BEIJING (Reuters) - China called on the United States to reduce and eventually halt air and sea military surveillance close to its shores after a series of territorial disputes this year.

The request was made during a special session on maritime safety between the two countries' militaries on Wednesday and Thursday, Xinhua news agency said on Thursday, citing China's Defense Ministry.

Five times this year, Chinese vessels have confronted U.S. surveillance ships in Asian waters, the U.S. Defense Department said in May. China said the U.S. vessels had intruded its territory. There has since been a sixth incident.

"China believes the constant U.S. military air and sea surveillance and survey operations in China's exclusive economic zone had led to military confrontations between the two sides," the ministry said.

"The way to resolve China-U.S. maritime incidents is for the U.S. to change its surveillance and survey operations policies against China, decrease and eventually stop such operations."

Susan Stevenson, spokeswoman at the U.S. Embassy in Beijing, confirmed the request.

"Our position has not changed," Stevenson said, citing a U.S. Undersecretary of Defense Michele Flournoy statement during a June visit to China that the U.S. "exercises its freedom of navigation while putting emphasis on taking care to avoid any unwanted incidents."

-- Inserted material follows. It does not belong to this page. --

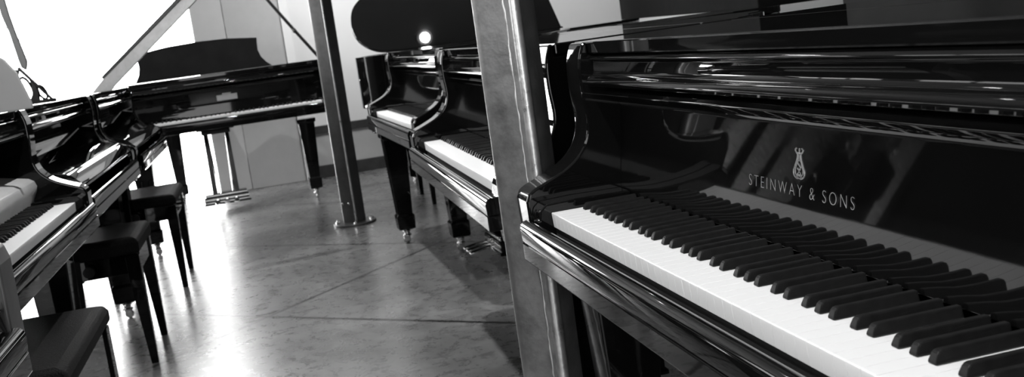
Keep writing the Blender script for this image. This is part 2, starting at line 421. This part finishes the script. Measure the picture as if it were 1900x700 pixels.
# --- the rear piano facing us with its music desk up
PF, fbF = grand((-5.83, -1.25, 0), 1.60, 'black grand piano at the back facing the camera with its music desk up', L=1.24, legs=((1.09, .07), (.144, 1.03)), tail_leg=False, do_lyre=False)
lyre(PF, .47, .29)
def desk_mb():
    y = 0
    bot, top = [], []
    pts = [(.005, 0), (.035, .05), (.048, .10), (.045, .15), (.040, .195), (.25, .222), (.45, .230), (.65, .226), (.857, .205), (.853, .17), (.85, .12), (.865, .07), (.895, .03), (.93, .0)]
    sh = .13
    lo = [(x, sh + .0 + z * .15, .969 + z) for x, z in pts]; hi = [(x, sh + .022 + z * .15, .969 + z) for x, z in pts]
    n = len(pts)
    return MB().add(lo + hi, [tuple(range(n)), tuple(range(2 * n - 1, n - 1, -1))] + [(i, i + n, (i + 1) % n + n, (i + 1) % n) for i in range(n)])
part('music_desk', 'desk', desk_mb, MATTE, PF, bevel=.003)
part('lid_prop', 'prop', lambda: MB().tube([(1.28, .40, .985), (1.15, .40, 1.18), (1.14, .40, 1.19), (1.13, .40, 1.21), (.62, .40, 2.0)], [.012, .012, .017, .012, .011], 10), SATIN, PF)
part('maker_inlay', 'inlayF', lambda: MB().box(.52, .66, .1475, .1495, .775, .815).box(.56, .62, .147, .1495, .815, .825), DULL, fbF, bevel=.001, label='small worn metal maker inlay')

# --- piano behind the right row, its lid standing open
P9 = thing('grand_piano', 'black grand piano behind the right row with its lid raised', 'piano', (-5.43, 1.72, 0), math.pi, 'black grand pianos')
part('case', 'rim1.5', lambda: rim_mb(1.5), LAC, P9, smooth=30)
part('bottom_board', 'bot1.5', lambda: board_mb(1.5, .605, .64, .052, .33), SATIN, P9)
for s, (a, b) in enumerate(((-.13, -.052), (1.277, 1.355))): part('arm', 'arm%d' % s, lambda: arm_mb(a, b), LAC, P9, bevel=.014, seg=5)
part('keybed', 'keybed', None, LAC, P9, bevel=.003); part('keyslip', 'keyslip', None, LAC, P9); part('fallboard', 'fbclosed', None, LAC, P9)
part('front_rail', 'rail', None, LAC, P9)
part('soundboard', 'snd1.5', lambda: board_mb(1.5, .80, .81, .052, .33), SOUND, P9)
for x, y in ((0, .1), (1.225, .1), (.25, 1.2)): leg(P9, x, y)
lyre(P9)
def raised_lid():
    ol = [(-.13, .12)] + outline(1.5, -.0, .16)[1:-1] + [(1.36, .14)]
    mb = MB().prism([(x + .13, y) for x, y in ol], 'z', 0, .022)
    a = math.radians(44)
    mb.v = [(-.13 + x * math.cos(a) - z * math.sin(a), y, .942 + x * math.sin(a) + z * math.cos(a)) for x, y, z in mb.v]
    return mb
part('lid', 'raisedlid', raised_lid, LAC, P9, bevel=.004)

# --- long black cabinet at the back right
cab = thing('display_cabinet', 'long black cabinet with a pale rail, seen over the lids of the right row', 'cabinet', (-2.07, 1.46, 0), math.atan2(2.12 - 1.46, -5.53 + 2.07))
part('lower_body', 'cb1', lambda: MB().box(0, 3.52, -.34, 0, 0, .86), SATIN, cab, bevel=.004)
part('rail', 'cb2', lambda: MB().box(.0, 3.52, -.33, -.002, .86, .952), PALEW, cab, bevel=.004, label='pale rail')
part('upper_body', 'cb3', lambda: MB().box(0, 3.52, -.34, .004, .952, 1.75), MATTE, cab, bevel=.004)

# ================================================================ steel posts
def post_mb(w, rnd, h):
    hw = w / 2; pts = []
    for cx, cy, a0 in ((hw - rnd, -(hw - rnd), -90), (hw - rnd, hw - rnd, 0), (-(hw - rnd), hw - rnd, 90), (-(hw - rnd), -(hw - rnd), 180)):
        for k in range(7):
            t = math.radians(a0 + 15 * k); pts.append((cx + rnd * math.cos(t), cy + rnd * math.sin(t)))
    return MB().prism(pts, 'z', 0.012, h)
def base_plate():
    return MB().lathe([(.125, 0), (.125, .010), (.121, .014), (.0, .014)], n=40)
def post(label, x, y, rz, w, bolts, base=True, m=None):
    m = m or STEEL
    r = thing('steel_post', label, 'post', (x, y, 0), rz, 'steel posts')
    part('shaft', 'shaft%g' % w, lambda: post_mb(w, w * .2, ZC), m, r, smooth=30)
    def seam():
        pts = [(w / 2 - .002 + random.uniform(-.0006, .0006), -w * .27 + random.uniform(-.0012, .0012), .02 + i * (ZC - .04) / 220) for i in range(221)]
        return MB().tube(pts, [random.uniform(.0018, .0034) for _ in pts], 7)
    def seam2():
        return MB().tube([(w / 2 - .0015, w * .0, .02), (w / 2 - .0015, w * .0, ZC - .02)], .0012, 6)
    if base:
        part('base_plate', 'bp', base_plate, STEELB, r, smooth=40)
        for a in (40, 130, 220, 310):
            part('anchor_bolt', 'ab', lambda: MB().lathe([(.013, .014), (.013, .022), (.006, .024), (.006, .034), (.0, .035)], n=6), BRASS, r, (.1 * math.cos(math.radians(a)), .1 * math.sin(math.radians(a)), 0))
    for z in bolts:
        for d in (-.022, .022):
            part('bolt', 'pb', lambda: MB().rings([[(xx, r_ * math.cos(t), r_ * math.sin(t)) for t in [math.pi / 3 * k for k in range(6)]] for xx, r_ in ((0, .009), (.006, .009), (.008, .004))]), BRASS, r, (w / 2 - .001, d, z), label='bright bolt head')
    return r
pA = post('near round-cornered steel post standing between the two closest pianos on the right', -.205, .012, math.radians(-38), .098, ())
def weld():
    pts = [(.049 - .0012, .0235 + random.uniform(-.0012, .0012), .02 + i * (ZC - .04) / 260) for i in range(261)]
    return MB().tube(pts, [random.uniform(.0016, .0034) for _ in pts], 7)
part('weld_seam', 'weld', weld, STEELR, pA, smooth=60, label='rough weld seam')
part('corner_bar', 'cbar', lambda: MB().tube([(.0405, .0405, .014), (.0405, .0405, ZC)], .011, 16), STEELR, pA, smooth=60, label='shiny rounded corner bar')
pB = post('slim steel post on a round base plate in the middle of the floor', -4.50, -.03, math.radians(-41), .106, (1.37, .13), m=STEELB)

part('corner_bar', 'cbarB', lambda: MB().tube([(.0475, .0475, .014), (.0475, .0475, ZC)], .006, 12), STEELR, pB, smooth=60, label='shiny corner bar')

# ================================================================ benches
def bench(label, x, y, rz, w=.56, d=.34, h=.50, leg_in=.02, thick=.055, apron=.07, splay=0):
    r = thing('piano_bench', label, 'bench', (x, y, 0), rz, 'black piano benches')
    def cushion():
        out = []
        for z, i in ((h - thick, .004), (h - thick + .01, 0), (h - .02, 0), (h - .006, .008), (h, .028)):
            out.append([(sx * (w / 2 - i) + 0, sy * (d / 2 - i), z) for sx, sy in ((-1, -1), (1, -1), (1, 1), (-1, 1))])
        return MB().rings(out)
    part('seat', 'seat%g%g%g' % (w, d, h), cushion, LEATH, r, bevel=.006, seg=3)
    part('apron', 'apron%g%g%g%g' % (w, d, h, apron), lambda: MB().box(-w / 2 + .012, w / 2 - .012, -d / 2 + .012, d / 2 - .012, h - thick - apron, h - thick), LAC, r, bevel=.003)
    for sx in (-1, 1):
        for sy in (-1, 1):
            cx, cy = sx * (w / 2 - .03), sy * (d / 2 - .03)
            part('leg', 'bl%g%g%g%g%g%g' % (w, d, h, sx, sy, apron), lambda: MB().rings([[(cx + sx * e + i * q, cy + sy * e + j * q, z) for i, j in ((-1, -1), (1, -1), (1, 1), (-1, 1))] for z, q, e in ((h - thick - .005, .024, 0), (h - thick - apron, .024, 0), (0, .012, splay))]), LAC, r, bevel=.002)
    for sx in (-1, 1):
        part('knob', 'kn%g%g%g' % (w, h, sx), lambda: MB().tube([(sx * (w / 2 - .013), 0, h - thick - .035), (sx * (w / 2 + .010), 0, h - thick - .035), (sx * (w / 2 + .012), 0, h - thick - .035), (sx * (w / 2 + .034), 0, h - thick - .035)], [.007, .007, .019, .019], 16), SATIN, r)
    return r
bench('nearest black box bench in the left foreground with a boxy solid apron', -.69, -1.065, 0, w=.60, d=.32, h=.475, apron=.34, thick=.05)
bench('black padded bench in front of the left row, second from the camera', -2.37, -1.125, 0, w=.45, d=.35, h=.465, splay=.01, thick=.06)
bench('farthest black bench of the left row, thin-legged against the bright floor', -3.72, -1.10, 0, w=.54, d=.38, h=.455, thick=.05)
bench('black bench in the shade beyond the far end of the right row', -4.95, .62, 0, w=.56, d=.34, h=.45, thick=.04)

# ================================================================ music desks on the left row
dk = thing('music_desk', 'openwork black music desk standing on the left row pianos against the window', 'music desk', (-2.3, -1.2, .967), 0)
def pane(polys):
    mb = MB()
    for p in polys: mb.prism([(y + 1.2, z - .967) for y, z in p], 'x', -.012, .012)
    return mb
def ringpoly(cy, cz, ry, rz_, tilt, wd=.006, n=22):
    pts = []
    for k in range(n + 1):
        t = 2 * math.pi * k / n; a, b = ry * math.cos(t), rz_ * math.sin(t)
        pts.append((0, cy + a * math.cos(tilt) - b * math.sin(tilt) + 1.2, cz + a * math.sin(tilt) + b * math.cos(tilt) - .967))
    return pts
part('slanted_edge', 'dk1', lambda: pane([[(-1.249, 1.105), (-1.154, .974), (-1.163, .973), (-1.255, 1.097)]]), SATIN, dk, bevel=.002)
part('upright', 'dk2', lambda: pane([[(-1.229, 1.073), (-1.206, 1.042), (-1.200, 1.01), (-1.204, .976), (-1.236, .976), (-1.222, 1.004), (-1.218, 1.035)]]), SATIN, dk, bevel=.002)
part('end_bracket', 'dk3', lambda: pane([[(-1.280, 1.098), (-1.250, 1.094), (-1.262, 1.06), (-1.258, 1.02), (-1.236, .976), (-1.256, .976), (-1.272, 1.01)]]), SATIN, dk, bevel=.002)
def ringsmb():
    mb = MB()
    mb.tube(ringpoly(-1.238, 1.025, .017, .042, .25), .0045, 8); mb.tube(ringpoly(-1.19, 1.006, .012, .026, .35), .004, 8); return mb
part('scroll_ring', 'dk4', ringsmb, SATIN, dk, smooth=60)
part('foot_rail', 'dk5', lambda: pane([[(-1.262, .981), (-1.15, .981), (-1.15, .968), (-1.262, .968)]]), SATIN, dk, bevel=.002)
part('prop_stick', 'dk6', lambda: pane([[(-1.284, 1.46), (-1.262, 1.46), (-1.246, 1.281), (-1.237, 1.22), (-1.219, 1.12), (-1.222, 1.105), (-1.228, 1.09), (-1.240, 1.10), (-1.245, 1.127), (-1.256, 1.222), (-1.270, 1.283)]]), GREY, dk, bevel=.002)
part('wire', 'dk7', lambda: MB().tube([(0, -1.238 + 1.2, 1.21 - .967), (0, -1.188 + 1.2, 1.119 - .967)], .0012, 6).tube([(0, -1.30 + 1.2, 1.29 - .967), (0, -1.262 + 1.2, 1.24 - .967), (0, -1.246 + 1.2, 1.24 - .967)], .002, 6), SATIN, dk)
d5 = tag(part('music_desk', 'd5', lambda: MB().prism([(-1.069, 1.068), (-1.048, .989), (-1.046, .9685), (-1.5, .9685), (-1.5, 1.13), (-1.11, 1.118), (-1.095, 1.108)], 'x', -1.33, -1.31), GREY, bevel=.003),  # grey colour stands in for light reflected off the desk
         'music desk panel coloured grey for its reflection, cut off by the left edge of the picture', 'music desk')

# ================================================================ ceiling lamps (all but the first unseen, added to brighten keys and far wall)
def lamp(x, y, label):
    r = thing('ceiling_lamp', label, 'lamp', (x, y, 0), 0, 'ceiling spotlights')
    part('housing', 'lh', lambda: MB().lathe([(.02, ZC), (.02, ZC - .12), (.07, ZC - .14), (.075, ZC - .26), (.07, ZC - .26), (.065, ZC - .16)], n=24), SATIN, r, smooth=40)
    part('bulb', 'lb', lambda: MB().lathe([(.01, ZC - .17), (.028, ZC - .20), (.032, ZC - .23), (.02, ZC - .245), (.0, ZC - .25)], n=20), LAMP, r, smooth=60)
    return r
def spot(root, aim, power, deg):
    l = bpy.data.lights.new('spot', 'SPOT'); l.energy = power; l.spot_size = math.radians(deg); l.spot_blend = .6; l.shadow_soft_size = .04
    o = bpy.data.objects.new('spot', l); COL.objects.link(o); o.parent = root
    src = Vector((0, 0, ZC - .28)); o.location = src
    d = Vector(aim) - (Vector(root.location) + src)
    o.rotation_euler = d.to_track_quat('-Z', 'Y').to_euler()
for x, y, aim, pw, lab in ((-5.42, 1.01, (-7.1, 1.3, 1.2), 170, 'ceiling spotlight above the raised lid at the back'),  # bulb is mirrored in the lid; its beam on the wall is added
                      (.75, -.75, (.55, .0, .68), 230, 'unseen ceiling spotlight added to brighten the nearest open keyboard'),
                      (-1.15, -.75, (-1.2, .0, .68), 300, 'unseen ceiling spotlight added to brighten the second piano of the right row'),
                      (-3.1, -.6, (-3.1, .1, .68), 300, 'unseen ceiling spotlight added to brighten the far piano of the right row'),
                      (-1.0, -.35, (-.95, -1.1, .68), 200, 'unseen ceiling spotlight added to brighten the uncovered keyboard of the left row'),
                      (-4.9, -.6, (-5.7, -.6, .68), 160, 'unseen ceiling spotlight added to brighten the rear piano'),
                      (-5.9, .1, (-7.1, .5, 1.3), 90, 'unseen ceiling spotlight added to wash the far wall beside the corner strip')):
    r = lamp(x, y, lab)
    if aim: spot(r, aim, pw, 100 if aim[0] < -7 else 52)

The United States maintains on principle that waters beyond 12 miles offshore are open to all shipping, while China holds that the U.S. should not trespass within its 200-mile exclusive economic zone.

In March, five Chinese vessels approached the USNS Impeccable in the South China Sea about 75 miles from Hainan Island in March, after hassling that ship, as well as the ocean surveillance ship Victorious in the Yellow Sea, in previous days.

In May, two Chinese fishing vessels confronted the Victorious again.

In June, a Chinese submarine collided with an underground sonar array being towed by the destroyer USS John McCain, near Subic Bay in the Philippines.

The most serious recent confrontation between China and the U.S. was in 2001, when a U.S. naval surveillance aircraft flying about 70 miles off Hainan collided with a Chinese fighter and was forced to land on Hainan Island.